Ese año su padre ascendió a teniente coronel y lo destinaron a San Sebastián, donde permanecieron dos años antes de regresar a Zaragoza. Allí, en 1973, Carlos terminó COU y se marchó, ahora a Barcelona, a estudiar la carrera en la Facultad de Bellas Artes, que entonces era la Escuela Superior de Bellas Artes ‘San Jorge’ de Barcelona.

Entre medias, salió una vacante en Melilla y su familia regresó a la ciudad. Él trasladó su matrícula de la Universidad de Barcelona a la Universidad de Sevilla, donde cursó los dos últimos años de la carrera, que era de cinco años más uno de preparación, seis en total. Al acabarla, y se acuerda perfectamente de que fue el 18 de junio de 1979, volvió a Melilla y ya en octubre de ese año estaba trabajando en el IES Leopoldo Queipo, donde después desarrolló toda su vida profesional.

Habían sido casi 20 años fuera, desde principios de la década de los 60, pero casualmente, a su vuelta, aún tuvo la oportunidad de reencontrarse con una amiga de la infancia y ambos se reconocieron perfectamente. Aún se acordaban de cuando jugaban juntos.

Pese a todo ese tiempo fuera, nunca llegó a perder el contacto con Melilla. Entre 1961 y 1976, volvían algunos veranos a visitar a la familia, cuya mayoría permaneció en la ciudad. Pasaban aquí la mayoría del mes de agosto y Carlos aprovechaba para disfrutar de las verbenas y, sobre todo, de la playa, de la que es un gran amante. “Donde haya playa, no me verás en una piscina”, asegura. No le quedaba más remedio que ir allí solamente cuando vivía en Zaragoza. Por eso, cuando venía a Melilla se lo pasaba mejor en la arena, si cabe.

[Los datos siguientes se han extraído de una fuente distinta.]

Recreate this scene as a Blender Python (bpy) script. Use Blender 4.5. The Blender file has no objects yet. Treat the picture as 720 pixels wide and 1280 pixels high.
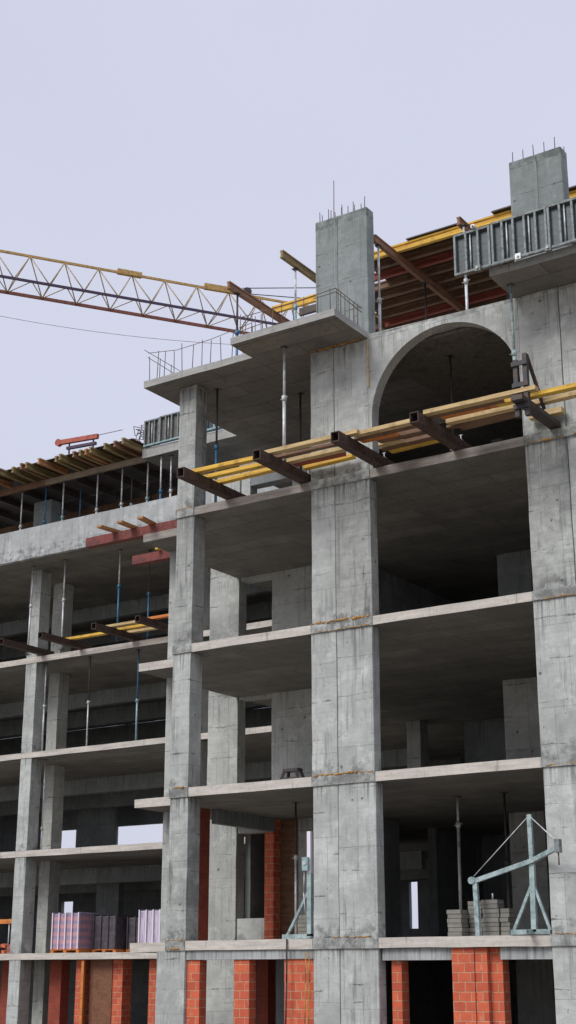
import bpy, bmesh, math, random
from mathutils import Vector, Matrix, noise
random.seed(7)
S = bpy.context.scene
COL = S.collection
R_ = math.radians

# ------------------------------------------------------------------ helpers
class MB:
    """collects shapes for ONE mesh object"""
    def __init__(s): s.bm = bmesh.new()
    def box(s, x0, x1, y0, y1, z0, z1, mi=0):
        v = [s.bm.verts.new(p) for p in ((x0,y0,z0),(x1,y0,z0),(x1,y1,z0),(x0,y1,z0),(x0,y0,z1),(x1,y0,z1),(x1,y1,z1),(x0,y1,z1))]
        for f in ((0,3,2,1),(4,5,6,7),(0,1,5,4),(1,2,6,5),(2,3,7,6),(3,0,4,7)):
            s.bm.faces.new([v[i] for i in f]).material_index = mi
        return s
    def prism(s, pts, z0, z1, mi=0, mb=None):
        a = [s.bm.verts.new((p[0],p[1],z0)) for p in pts]; b = [s.bm.verts.new((p[0],p[1],z1)) for p in pts]
        n = len(pts)
        s.bm.faces.new(list(reversed(a))).material_index = mi if mb is None else mb
        s.bm.faces.new(b).material_index = mi
        for i in range(n): s.bm.faces.new((a[i],a[(i+1)%n],b[(i+1)%n],b[i])).material_index = mi
        return s
    def profile(s, pts, y0, y1):            # polygon in x,z pushed along y
        a = [s.bm.verts.new((p[0],y0,p[1])) for p in pts]; b = [s.bm.verts.new((p[0],y1,p[1])) for p in pts]
        n = len(pts)
        s.bm.faces.new(a); s.bm.faces.new(list(reversed(b)))
        for i in range(n): s.bm.faces.new((a[(i+1)%n],a[i],b[i],b[(i+1)%n]))
        return s
    def tube(s, p, q, r, n=8, r2=None, cap=True):
        p, q = Vector(p), Vector(q); d = (q-p).normalized()
        u = d.orthogonal().normalized(); w = d.cross(u); r2 = r if r2 is None else r2
        a = []; b = []
        for i in range(n):
            t = 2*math.pi*i/n; o = u*math.cos(t)+w*math.sin(t)
            a.append(s.bm.verts.new(p+o*r)); b.append(s.bm.verts.new(q+o*r2))
        for i in range(n): s.bm.faces.new((a[i],a[(i+1)%n],b[(i+1)%n],b[i])).smooth = True
        if cap: s.bm.faces.new(list(reversed(a))); s.bm.faces.new(b)
        return s
    def path(s, pts, r, n=6):
        for i in range(len(pts)-1): s.tube(pts[i], pts[i+1], r, n)
        return s
    def bar(s, p, q, w, h, mi=0):           # rectangular bar from p to q, w sideways, h upwards
        p, q = Vector(p), Vector(q); d = (q-p).normalized()
        up = Vector((0,0,1)) if abs(d.z) < .95 else Vector((0,1,0))
        sx = d.cross(up).normalized(); uz = sx.cross(d)
        vs = []
        for e in (p, q):
            for a, b in ((-1,-1),(1,-1),(1,1),(-1,1)): vs.append(s.bm.verts.new(e+sx*a*w/2+uz*b*h/2))
        for f in ((3,2,1,0),(4,5,6,7),(0,1,5,4),(1,2,6,5),(2,3,7,6),(3,0,4,7)):
            s.bm.faces.new([vs[i] for i in f]).material_index = mi
        return s
    def build(s, name, mats, parent=None, bevel=0, rough=0, cell=.3):
        if rough:
            # slice along the three axes and jitter: cast concrete is never a perfect box
            bb = [(min(v.co[i] for v in s.bm.verts), max(v.co[i] for v in s.bm.verts)) for i in range(3)]
            for i in range(3):
                L = bb[i][1]-bb[i][0]; k = int(L/cell)
                if k > 60: k = 60
                for j in range(1, k+1):
                    no = [0,0,0]; no[i] = 1; co = [0,0,0]; co[i] = bb[i][0]+L*j/(k+1)
                    bmesh.ops.bisect_plane(s.bm, geom=s.bm.verts[:]+s.bm.edges[:]+s.bm.faces[:], plane_co=co, plane_no=no)
            for v in s.bm.verts:
                nz = noise.noise_vector(v.co*1.7)*.6+noise.noise_vector(v.co*5.3)*.5
                v.co += nz*rough
        if bevel:
            es = [e for e in s.bm.edges if len(e.link_faces) == 2 and e.calc_face_angle(0) > .6]
            bmesh.ops.bevel(s.bm, geom=es, offset=bevel, segments=2, profile=.6, affect='EDGES', clamp_overlap=True)
        me = bpy.data.meshes.new(name)
        bmesh.ops.recalc_face_normals(s.bm, faces=s.bm.faces[:])
        s.bm.to_mesh(me); s.bm.free()
        for m in (mats if isinstance(mats, (list, tuple)) else [mats]): me.materials.append(m)
        o = bpy.data.objects.new(name, me); COL.objects.link(o)
        if parent is not None: o.parent = parent
        return o

def tag(o, label=None, cat=None, group=None, kind=None):
    if label: o['label'] = label
    if cat: o['category'] = cat
    if group: o['group'] = group
    if kind: o['kind'] = kind
    return o
def thing(name, loc, label, cat, group=None, rot=None):
    e = bpy.data.objects.new(name, None); COL.objects.link(e); e.location = loc; e.empty_display_size = .2
    if rot is not None: e.rotation_euler = rot
    return tag(e, label, cat, group)
def copy_thing(root, loc, label, rotz=None):
    r = root.copy(); COL.objects.link(r); r.location = loc; r['label'] = label
    if rotz is not None: r.rotation_euler.z = rotz
    for ch in root.children:
        c = ch.copy(); COL.objects.link(c); c.parent = r
        for g in ch.children:
            d = g.copy(); COL.objects.link(d); d.parent = c
    return r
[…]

Un detalle es que, cuando llegaban en el barco, a las ocho de la mañana, para pasar las vacaciones, desayunaban en el desaparecido Café Correos, frente al edificio de Correos.

En este punto, anota que, si hay algo particular de Melilla, es su luz por las mañanas, que para él es “espectacular”.

El cambio de Melilla

Aunque continuara viniendo a la ciudad con cierta frecuencia durante todo el tiempo que vivió en la península, Carlos sí que ha notado en ella “un cambio muy grande” respecto a sus primeros años. Para él, de pequeño, viviendo en Melilla, resultaba un lugar “enorme y con mucha gente”. Hay que tener en cuenta que a finales de la década de los 50 y principios de los 60 la presencia militar elevaba el número de habitantes de la ciudad por encima de los 100.000.

Cuando venía de vacaciones durante el tiempo que vivió fuera, ya la percibía de otra manera, de una forma “muy distinta” a lo que él estaba acostumbrado en la península. Frente a una “gran capital” como Zaragoza, lo que él veía era “una ciudad mucho más pequeña, mucho más recogida y muy bonita en sus edificios”, algo que le llamaba a Carlos mucho la atención. Y, además, tenía la playa, lo que para él era muy importante.

Ya desde que regresó definitivamente, a finales de los 70, Carlos ha visto ese “cambio tan grande” en Melilla, en su opinión, a mejor en cuanto a infraestructuras y a todo lo relativo al mantenimiento. “Creo que ahora mismo es una ciudad muy acogedora, sobre todo para parejas jóvenes, matrimonios que están empezando y para los niños. Y también para los que estamos jubilados es una ciudad muy tranquila, muy cómoda. Esta todo muy a mano y vivir en Melilla es un lujo”, termina la conversación.